In particular the proposals for the library service are of grave concern. Lowestoft's central library is in Harbour ward, and is safe, but (for the time being), the proposals to shut branch libraries in neighbouring wards will have an effect on how people use the service and how they get to the library. Branch libraries help keep communities alive, and if cuts are necessary, they should be sought elsewhere. Viewing libraries in simple bottom-line economic terms is reductive nonsense. The payback in terms of education and community-building is intangible, but its absence will be all too noticeable.

Harbour ward is home to Gulliver, the wind turbine at Ness Point, which has become a landmark since its completion in 2005. It represents sustainable renewable energy, and so do we. In recent years some lobbies have engineered a misguided and favourable reappraisal of nuclear power in the corridors of power. Events in Japan underline the folly of this regression. Don't believe the hype. Even if nuclear power production is clean and efficient (which it isn't), the by-products are not something we should be producing and leaving for future generations.

Harbour ward is also the location of Lowestoft's railway station, the second most used station in Suffolk, which brings visitors right into the heart of town. However, proposals to move the station further up the line have been rumbling around for years. One suggestion was for a new station 450 metres away from the current site, near the North Quay retail estate. A survey showed that up to 20% of those who travelled by rail would travel by train less. Revised plans were put forward to move the station 80 metres west, allowing for the existing station site to be used for a hotel and retail development. Moving the station even 80 metres away from its current location would affect Lowestoft adversely. Visitors are brought into the heart of town, and the central location opens up the rest of East Anglia and the rail network to us.
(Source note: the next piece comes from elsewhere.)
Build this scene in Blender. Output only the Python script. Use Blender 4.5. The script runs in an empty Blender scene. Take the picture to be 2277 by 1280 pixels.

We will oppose any move vigorously.

So much for the policies, what of the personalities? In the Harbour ward of the Waveney District Council area, we're fielding three candidates:

louis Barfe - Harbour ward candidate

Louis Barfe is the notorious NOTA candidate who saw the Green light after last year's General Election and became an enthusiastic member of the Waveney Green Party. When not worrying about the state of the world, he writes books about the entertainment industry and has been a Private Eye journalist.

Chris Goodings - Harbour ward candidate

Chris Goodings is the managing director of Solar Energy Alliance, which designs and installs renewable energy solutions nationwide. The company was established by him in 1985 and is based in the ward at Battery Green Road. He is an expert on renewable theory and practice.

Doug Hoffman - Harbour ward candidate

Doug Hoffman is the walking embodiment of the phrase 'knowledge is power'. As Waveney District Council's former Energy Efficiency Officer, he knows exactly how everything works, how much it costs, how it can be optimised, how much energy is being wasted and when the people who should be making an effort really aren't trying. Nobody can fob him off. Despite this fearsome reputation, he's usually to be seen smiling or laughing.

If you're part of the growing proportion of the electorate forced to describe itself as decent but disillusioned or fair but foxed, take a look at what the Green Party has to offer in Harbour ward on 5 May.